Yes, GNU C inline asm just prints extra text into the asm. And the Godbolt compiler-explorer's default mode of operation is to just show you the compiler's asm text output. (Clang is different: unlike GCC, it has a built-in assembler, so it does require your asm statements to assemble.)

In the dropdown, you can select "compile to binary object" to compile to a .o and show you disassembly of that, or to compile to a linked executable (including a dummy main if your code doesn't have one) and disassemble that with objdump. This will feed the output of the C->asm compiler (cc1 or cc1plus) through the assembler, so you will get errors if there's a problem.


Don't use Basic Asm (no constraints) inside functions, except with __attribute__((naked)) in which case Basic Asm is the only thing you can put there. https://gcc.gnu.org/wiki/ConvertBasicAsmToExtended

You can use Basic Asm at global scope, though, almost exactly like a separate .s file, using the GNU assembler's .intel_syntax noprefix which is MASM-like other than directives.
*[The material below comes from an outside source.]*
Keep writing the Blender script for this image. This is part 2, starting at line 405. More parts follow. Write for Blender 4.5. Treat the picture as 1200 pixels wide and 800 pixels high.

You can get examples of valid syntax from looking at GCC and Clang output for simple C/C++ functions on Godbolt. (The asm source in your question uses MASM directives like .code and foo PROC. You'll need to change that to just using a label. Since it's in the same compilation unit as the caller, you don't need .global test_111)

// compile this with -masm=intel; the default is att
asm(R"             # multi-line string literal
.text
test_111:
    # 64-bit assembly
    # lea rax, [RIP + main]     # example of its addressing-mode syntax
    xor eax, eax
    inc rax
    ret
");


#include <iostream>

extern "C" long long test_111();
// your asm uses RAX, which would be pointless if you only return a 32-bit type

int main()
{
    long long r = test_111();

    std::cout << "result=" << r << '\n';  // endl sucks and clutters the asm
    return 0;
}

You need to put -masm=intel on the compiler command line; normally compiler-explorer only passes it for builds that are going to stop at the .s output to show that to the user, not for the separate build of an executable to run. But xor eax,eax isn't valid in AT&T syntax; that would be two memory operands and an ambiguous operand-size.

See it on Godbolt with both "execute the code" checked for the compiler-output pane, and a separate "executor" pane, both needing -masm=intel.

Re: using R"( ... )" in C++, see How to write multiline inline assembly code in GCC C++?